/---

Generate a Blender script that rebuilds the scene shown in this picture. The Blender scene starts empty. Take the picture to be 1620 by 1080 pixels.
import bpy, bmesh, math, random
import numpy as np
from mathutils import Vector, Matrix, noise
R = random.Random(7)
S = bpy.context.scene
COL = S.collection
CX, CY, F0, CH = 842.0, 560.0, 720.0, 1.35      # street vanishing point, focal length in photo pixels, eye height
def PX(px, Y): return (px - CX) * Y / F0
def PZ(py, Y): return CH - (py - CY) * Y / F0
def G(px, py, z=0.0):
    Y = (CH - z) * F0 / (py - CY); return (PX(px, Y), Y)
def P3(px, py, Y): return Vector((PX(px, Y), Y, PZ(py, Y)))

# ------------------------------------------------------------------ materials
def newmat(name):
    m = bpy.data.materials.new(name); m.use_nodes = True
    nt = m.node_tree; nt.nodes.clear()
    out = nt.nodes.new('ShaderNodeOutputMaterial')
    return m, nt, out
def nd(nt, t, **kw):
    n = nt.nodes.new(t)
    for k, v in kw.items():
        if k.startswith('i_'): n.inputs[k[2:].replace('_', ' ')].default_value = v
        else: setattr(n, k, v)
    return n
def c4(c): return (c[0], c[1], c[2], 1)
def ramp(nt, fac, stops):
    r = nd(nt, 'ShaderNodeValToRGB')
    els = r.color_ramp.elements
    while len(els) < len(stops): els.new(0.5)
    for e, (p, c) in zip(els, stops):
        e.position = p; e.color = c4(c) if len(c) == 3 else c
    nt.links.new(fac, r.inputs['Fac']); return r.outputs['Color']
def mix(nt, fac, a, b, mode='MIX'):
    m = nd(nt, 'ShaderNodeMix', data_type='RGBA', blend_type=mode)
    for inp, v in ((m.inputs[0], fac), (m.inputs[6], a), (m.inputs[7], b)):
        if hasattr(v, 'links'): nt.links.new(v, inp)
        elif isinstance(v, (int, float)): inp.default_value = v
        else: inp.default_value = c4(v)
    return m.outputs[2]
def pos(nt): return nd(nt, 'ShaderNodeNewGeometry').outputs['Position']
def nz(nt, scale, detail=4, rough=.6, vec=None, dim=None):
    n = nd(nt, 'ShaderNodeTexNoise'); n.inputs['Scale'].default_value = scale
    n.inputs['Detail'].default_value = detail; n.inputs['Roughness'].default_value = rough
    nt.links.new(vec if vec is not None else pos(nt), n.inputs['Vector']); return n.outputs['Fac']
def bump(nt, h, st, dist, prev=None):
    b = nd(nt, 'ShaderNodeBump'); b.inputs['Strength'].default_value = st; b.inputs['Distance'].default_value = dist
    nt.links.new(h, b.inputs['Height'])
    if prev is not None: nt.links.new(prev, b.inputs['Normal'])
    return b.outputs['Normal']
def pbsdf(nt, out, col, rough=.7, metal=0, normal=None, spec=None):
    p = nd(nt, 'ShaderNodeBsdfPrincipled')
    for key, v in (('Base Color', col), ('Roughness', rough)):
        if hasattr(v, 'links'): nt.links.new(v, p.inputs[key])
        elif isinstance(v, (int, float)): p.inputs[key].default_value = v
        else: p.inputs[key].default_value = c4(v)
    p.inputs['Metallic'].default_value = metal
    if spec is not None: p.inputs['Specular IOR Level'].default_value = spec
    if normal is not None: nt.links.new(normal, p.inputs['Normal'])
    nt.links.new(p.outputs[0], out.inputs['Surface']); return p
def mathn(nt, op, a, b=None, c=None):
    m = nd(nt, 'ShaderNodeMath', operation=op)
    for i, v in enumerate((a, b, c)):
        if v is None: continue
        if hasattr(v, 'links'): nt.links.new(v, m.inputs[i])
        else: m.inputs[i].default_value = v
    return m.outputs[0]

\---

Reproduce each line verbatim.

Generate a Blender script that rebuilds the scene shown in this picture. The Blender scene starts empty. Take the picture to be 1620 by 1080 pixels.
import bpy, bmesh, math, random
import numpy as np
from mathutils import Vector, Matrix, noise
R = random.Random(7)
S = bpy.context.scene
COL = S.collection
CX, CY, F0, CH = 842.0, 560.0, 720.0, 1.35      # street vanishing point, focal length in photo pixels, eye height
def PX(px, Y): return (px - CX) * Y / F0
def PZ(py, Y): return CH - (py - CY) * Y / F0
def G(px, py, z=0.0):
    Y = (CH - z) * F0 / (py - CY); return (PX(px, Y), Y)
def P3(px, py, Y): return Vector((PX(px, Y), Y, PZ(py, Y)))

# ------------------------------------------------------------------ materials
def newmat(name):
    m = bpy.data.materials.new(name); m.use_nodes = True
    nt = m.node_tree; nt.nodes.clear()
    out = nt.nodes.new('ShaderNodeOutputMaterial')
    return m, nt, out
def nd(nt, t, **kw):
    n = nt.nodes.new(t)
    for k, v in kw.items():
        if k.startswith('i_'): n.inputs[k[2:].replace('_', ' ')].default_value = v
        else: setattr(n, k, v)
    return n
def c4(c): return (c[0], c[1], c[2], 1)
def ramp(nt, fac, stops):
    r = nd(nt, 'ShaderNodeValToRGB')
    els = r.color_ramp.elements
    while len(els) < len(stops): els.new(0.5)
    for e, (p, c) in zip(els, stops):
        e.position = p; e.color = c4(c) if len(c) == 3 else c
    nt.links.new(fac, r.inputs['Fac']); return r.outputs['Color']
def mix(nt, fac, a, b, mode='MIX'):
    m = nd(nt, 'ShaderNodeMix', data_type='RGBA', blend_type=mode)
    for inp, v in ((m.inputs[0], fac), (m.inputs[6], a), (m.inputs[7], b)):
        if hasattr(v, 'links'): nt.links.new(v, inp)
        elif isinstance(v, (int, float)): inp.default_value = v
        else: inp.default_value = c4(v)
    return m.outputs[2]
def pos(nt): return nd(nt, 'ShaderNodeNewGeometry').outputs['Position']
def nz(nt, scale, detail=4, rough=.6, vec=None, dim=None):
    n = nd(nt, 'ShaderNodeTexNoise'); n.inputs['Scale'].default_value = scale
    n.inputs['Detail'].default_value = detail; n.inputs['Roughness'].default_value = rough
    nt.links.new(vec if vec is not None else pos(nt), n.inputs['Vector']); return n.outputs['Fac']
def bump(nt, h, st, dist, prev=None):
    b = nd(nt, 'ShaderNodeBump'); b.inputs['Strength'].default_value = st; b.inputs['Distance'].default_value = dist
    nt.links.new(h, b.inputs['Height'])
    if prev is not None: nt.links.new(prev, b.inputs['Normal'])
    return b.outputs['Normal']
def pbsdf(nt, out, col, rough=.7, metal=0, normal=None, spec=None):
    p = nd(nt, 'ShaderNodeBsdfPrincipled')
    for key, v in (('Base Color', col), ('Roughness', rough)):
        if hasattr(v, 'links'): nt.links.new(v, p.inputs[key])
        elif isinstance(v, (int, float)): p.inputs[key].default_value = v
        else: p.inputs[key].default_value = c4(v)
    p.inputs['Metallic'].default_value = metal
    if spec is not None: p.inputs['Specular IOR Level'].default_value = spec
    if normal is not None: nt.links.new(normal, p.inputs['Normal'])
    nt.links.new(p.outputs[0], out.inputs['Surface']); return p
def mathn(nt, op, a, b=None, c=None):
    m = nd(nt, 'ShaderNodeMath', operation=op)
    for i, v in enumerate((a, b, c)):
        if v is None: continue
        if hasattr(v, 'links'): nt.links.new(v, m.inputs[i])
        else: m.inputs[i].default_value = v
    return m.outputs[0]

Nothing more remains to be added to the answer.